WHAT YOU ARE ASKED TO DO
Leave the pictures out and write out exactly the lines from the top of the entries through the line containing "YB = BY - 0.012".

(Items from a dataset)
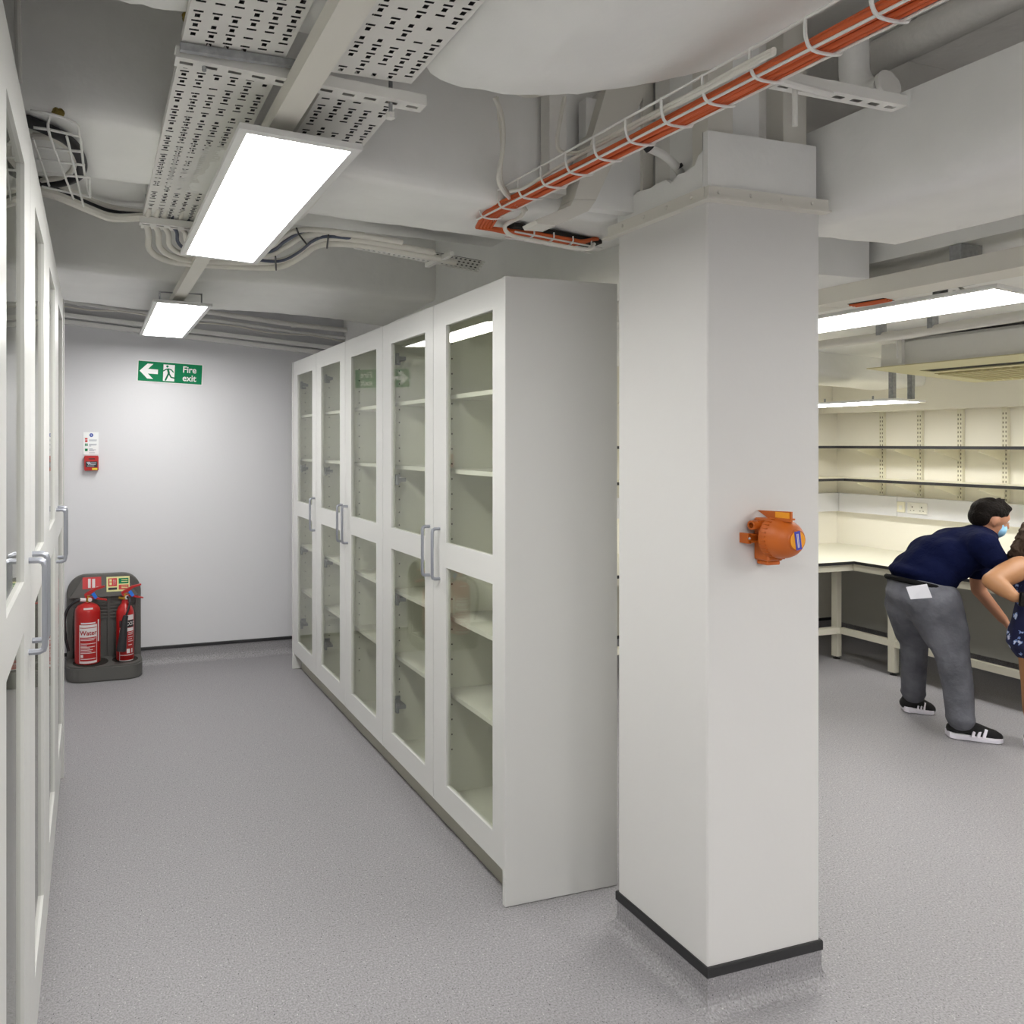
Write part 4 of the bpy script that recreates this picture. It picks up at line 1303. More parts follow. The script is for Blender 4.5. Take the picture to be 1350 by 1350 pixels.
MB().box(KX0, KX1, BY - 0.050, BY - 0.0005, KZ0, KZ1).bevel(0.004, 2).build('housing', M['red'], cp)
flat('window', M['black'], [[(.10, .38), (.92, .38), (.92, .76), (.10, .76)]], 0.0003, cp, kp)
flat('window_print', M['print_grey'], [[(.16, .43), (.36, .40), (.5, .5), (.3, .62)], [(.45, .45), (.85, .45), (.85, .5), (.45, .5)], [(.42, .56), (.8, .56), (.8, .61), (.42, .61)], [(.2, .66), (.7, .66), (.7, .7), (.2, .7)]], 0.001, cp, kp)
flat('print', M['black'], [[(.3, .17), (.75, .17), (.75, .24), (.3, .24)]], 0.0003, cp, kp)
flat('yellow_tag', M['yellow'], [[(.55, .82), (.92, .82), (.92, .95), (.55, .95)]], 0.0003, cp, kp)

# extinguisher stand
st = thing('extinguisher_stand', 'dark grey moulded stand holding two fire extinguishers by the end wall', 'stand', (0.083, 5.52, 0))
X0, X1 = -0.172, 0.338
YB = BY - 0.012


def arch(x0, x1, z0, z1, r, n=8):
    p = [(x0, z0), (x1, z0)]
    for k in range(n + 1):
        a = k / n * math.pi / 2
        p.append((x1 - r + r * math.cos(a), z1 - r + r * math.sin(a)))
    for k in range(n + 1):
        a = math.pi / 2 + k / n * math.pi / 2
        p.append((x0 + r + r * math.cos(a), z1 - r + r * math.sin(a)))
    return p


MB().prism([(x, YB - 0.05, z) for x, z in arch(X0, X1, 0.02, 0.69, 0.13)], (0, 0.05, 0)).bevel(0.006).build('back_panel', M['stand'], st)
# sloping header
MB().hexa([(X0 + .02, YB - 0.085, 0.535), (X1 - .02, YB - 0.085, 0.535), (X1 - .02, YB - 0.04, 0.535), (X0 + .02, YB - 0.04, 0.535),
           (X0 + .12, YB - 0.052, 0.68), (X1 - .12, YB - 0.052, 0.68), (X1 - .12, YB - 0.04, 0.68), (X0 + .12, YB - 0.04, 0.68)]).build('header', M['stand'], st)
for k in range(5):
    z = 0.375 + 0.024 * k
    MB().box(X0 + .015, X1 - .015, YB - 0.058, YB - 0.0505, z, z + 0.011).build('rib', M['stand'], st)
for x in (X0 + .02, 0.105, X1 - .04):
    MB().box(x, x + 0.02, YB - 0.066, YB - 0.0505, 0.10, 0.53).build('rib', M['stand'], st)


def stadium(x0, x1, y0, y1, r, n=8):
    p = [(x0, y1), (x0, y0 + r)]
    for k in range(1, n + 1):
        a = math.pi + k / n * math.pi / 2
        p.append((x0 + r + r * math.cos(a), y0 + r + r * math.sin(a)))
    for k in range(n + 1):
        a = 1.5 * math.pi + k / n * math.pi / 2
        p.append((x1 - r + r * math.cos(a), y0 + r + r * math.sin(a)))
    p.append((x1, y1))
    return p


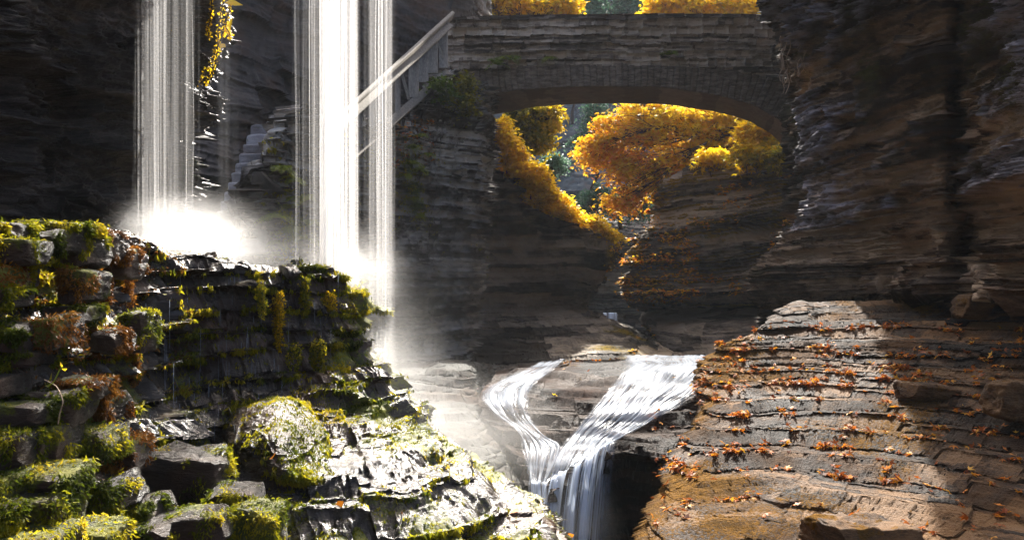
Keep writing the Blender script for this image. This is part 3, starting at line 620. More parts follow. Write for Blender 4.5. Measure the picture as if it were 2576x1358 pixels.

RESULT OF THE EXERCISE
Write part 4 of the bpy script that recreates this picture. It picks up at line 1303. More parts follow. The script is for Blender 4.5. Take the picture to be 1350 by 1350 pixels.
MB().box(KX0, KX1, BY - 0.050, BY - 0.0005, KZ0, KZ1).bevel(0.004, 2).build('housing', M['red'], cp)
flat('window', M['black'], [[(.10, .38), (.92, .38), (.92, .76), (.10, .76)]], 0.0003, cp, kp)
flat('window_print', M['print_grey'], [[(.16, .43), (.36, .40), (.5, .5), (.3, .62)], [(.45, .45), (.85, .45), (.85, .5), (.45, .5)], [(.42, .56), (.8, .56), (.8, .61), (.42, .61)], [(.2, .66), (.7, .66), (.7, .7), (.2, .7)]], 0.001, cp, kp)
flat('print', M['black'], [[(.3, .17), (.75, .17), (.75, .24), (.3, .24)]], 0.0003, cp, kp)
flat('yellow_tag', M['yellow'], [[(.55, .82), (.92, .82), (.92, .95), (.55, .95)]], 0.0003, cp, kp)

# extinguisher stand
st = thing('extinguisher_stand', 'dark grey moulded stand holding two fire extinguishers by the end wall', 'stand', (0.083, 5.52, 0))
X0, X1 = -0.172, 0.338
YB = BY - 0.012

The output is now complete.